■ **RAW DATA**:
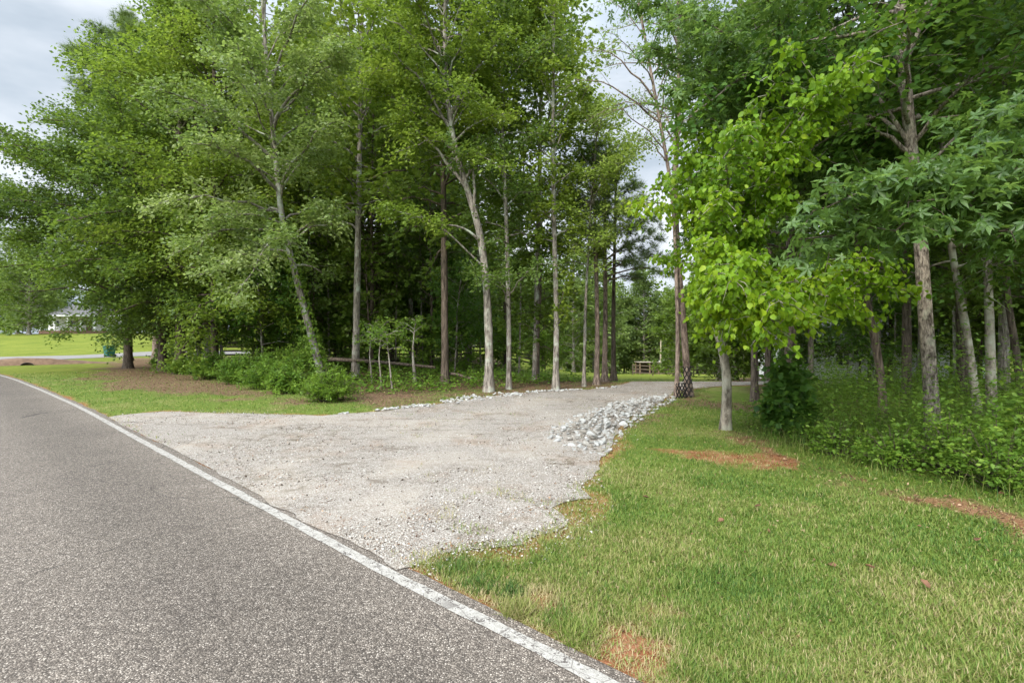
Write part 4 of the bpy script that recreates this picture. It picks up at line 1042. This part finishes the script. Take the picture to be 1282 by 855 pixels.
def shrubs():
    x, y = G(403, 505); shrub('shrub', 'bright green rounded shrub at the foot of the leaning tree', 'shrub', x, y + .4, .78, .95, 'leaf_bright', 130, 60, .065, KITE)
    L = [((352, 494), .75, .95, 'leafy green bush touching the bright rounded shrub'), ((322, 488), .8, .9, 'second bush of the bank, counted from the bright shrub'), ((290, 481), .9, .95, 'middle bush of the leafy bank under the trees'),
         ((255, 476), .9, .9, 'bush with arching stems in the leafy bank'), ((225, 469), .9, .9, 'low bush below the thick dark trunks'), ((198, 463), .8, .8, 'outermost bush of the leafy bank, toward the bin'), ((375, 480), .9, 1.3, 'tall bush behind the bright rounded shrub'),
         ((335, 474), 1.1, 1.3, 'taller bush at the back of the leafy bank')]
    for (p, R, Hh, lb) in L:
        x, y = G(*p); shrub('shrub', lb, 'shrub', x, y + .5, R * 1.1, Hh * random.uniform(.95, 1.35), 'leaf_shrub', 130, 60, .085, KITE, 'bushes of the leafy bank')
    R_ = [((985, 545), .42, 1.35, 'leaf_maple', .13, BROAD, 'tall dark leaved sapling shrub beside the dogwood'), ((1195, 592), .55, .7, 'leaf_shrub', .055, KITE, 'fine leaved bush hiding the foot of the oak'),
          ((1250, 612), .55, .75, 'leaf_shrub', .06, KITE, 'fine leaved bush on the near side of the oak'), ((1120, 585), .5, .55, 'leaf_shrub', .055, KITE, 'low fine leaved bush just short of the oak'),
          ((1050, 570), .45, .5, 'leaf_shrub', .055, KITE, 'low bush midway along the weedy edge'), ((1290, 590), .6, .9, 'leaf_shrub', .07, KITE, 'bush with broad pale leaves at the far end of the weedy edge'),
          ((1010, 520), .5, .8, 'leaf_shrub', .07, KITE, 'green bush behind the dark leaved sapling shrub')]
    for (p, R, Hh, lm, lf, tm, lb) in R_:
        x, y = G(*p); shrub('shrub', lb, 'shrub', x, y, R, Hh, lm, 60, 56, lf, tm, 'bushes along the weedy edge')
    x, y = 9.4, 16.8; shrub('shrub', 'small dark bush on the grass behind the dogwood trunk', 'shrub', x, y - 1, .55, .7, 'leaf_deep', 50, 50, .07)
    # saplings in the middle
    for px, py, h, lb in ((491, 487, 1.9, 'sapling with tilted pale stem and flat leafy top in the middle wood'), (478, 484, 2.0, 'thin upright sapling left of the tilted one'), (466, 480, 2.1, 'thin sapling behind the pair of pale stems'), (520, 481, 2.3, 'straight bare stemmed young trunk between the saplings and the forked tree')):
        x, y = G(px, py)
        P = dict(BP, n=9, z0=h * .62, z1=h, R=.75, leaf=.10, lpm=30, spread=.06, subs=6, sublen=.35, e0=.1, e1=.5)
        make_tree('sapling', lb, 'sapling', None, [np.array([x, y, 0]), np.array([x - .1, y, h * .5]), np.array([x - .2 if px == 491 else x, y, h])], .035 if px != 520 else .07, .01, P, 'leaf_shrub', 'bark_grey', KITE, sides=7, flare=.2)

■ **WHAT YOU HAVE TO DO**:
Give every line back word for word and leave the pictures out.

■ **CORRECT ANSWER**:
Write part 4 of the bpy script that recreates this picture. It picks up at line 1042. This part finishes the script. Take the picture to be 1282 by 855 pixels.
def shrubs():
    x, y = G(403, 505); shrub('shrub', 'bright green rounded shrub at the foot of the leaning tree', 'shrub', x, y + .4, .78, .95, 'leaf_bright', 130, 60, .065, KITE)
    L = [((352, 494), .75, .95, 'leafy green bush touching the bright rounded shrub'), ((322, 488), .8, .9, 'second bush of the bank, counted from the bright shrub'), ((290, 481), .9, .95, 'middle bush of the leafy bank under the trees'),
         ((255, 476), .9, .9, 'bush with arching stems in the leafy bank'), ((225, 469), .9, .9, 'low bush below the thick dark trunks'), ((198, 463), .8, .8, 'outermost bush of the leafy bank, toward the bin'), ((375, 480), .9, 1.3, 'tall bush behind the bright rounded shrub'),
         ((335, 474), 1.1, 1.3, 'taller bush at the back of the leafy bank')]
    for (p, R, Hh, lb) in L:
        x, y = G(*p); shrub('shrub', lb, 'shrub', x, y + .5, R * 1.1, Hh * random.uniform(.95, 1.35), 'leaf_shrub', 130, 60, .085, KITE, 'bushes of the leafy bank')
    R_ = [((985, 545), .42, 1.35, 'leaf_maple', .13, BROAD, 'tall dark leaved sapling shrub beside the dogwood'), ((1195, 592), .55, .7, 'leaf_shrub', .055, KITE, 'fine leaved bush hiding the foot of the oak'),
          ((1250, 612), .55, .75, 'leaf_shrub', .06, KITE, 'fine leaved bush on the near side of the oak'), ((1120, 585), .5, .55, 'leaf_shrub', .055, KITE, 'low fine leaved bush just short of the oak'),
          ((1050, 570), .45, .5, 'leaf_shrub', .055, KITE, 'low bush midway along the weedy edge'), ((1290, 590), .6, .9, 'leaf_shrub', .07, KITE, 'bush with broad pale leaves at the far end of the weedy edge'),
          ((1010, 520), .5, .8, 'leaf_shrub', .07, KITE, 'green bush behind the dark leaved sapling shrub')]
    for (p, R, Hh, lm, lf, tm, lb) in R_:
        x, y = G(*p); shrub('shrub', lb, 'shrub', x, y, R, Hh, lm, 60, 56, lf, tm, 'bushes along the weedy edge')
    x, y = 9.4, 16.8; shrub('shrub', 'small dark bush on the grass behind the dogwood trunk', 'shrub', x, y - 1, .55, .7, 'leaf_deep', 50, 50, .07)
    # saplings in the middle
    for px, py, h, lb in ((491, 487, 1.9, 'sapling with tilted pale stem and flat leafy top in the middle wood'), (478, 484, 2.0, 'thin upright sapling left of the tilted one'), (466, 480, 2.1, 'thin sapling behind the pair of pale stems'), (520, 481, 2.3, 'straight bare stemmed young trunk between the saplings and the forked tree')):
        x, y = G(px, py)
        P = dict(BP, n=9, z0=h * .62, z1=h, R=.75, leaf=.10, lpm=30, spread=.06, subs=6, sublen=.35, e0=.1, e1=.5)
        make_tree('sapling', lb, 'sapling', None, [np.array([x, y, 0]), np.array([x - .1, y, h * .5]), np.array([x - .2 if px == 491 else x, y, h])], .035 if px != 520 else .07, .01, P, 'leaf_shrub', 'bark_grey', KITE, sides=7, flare=.2)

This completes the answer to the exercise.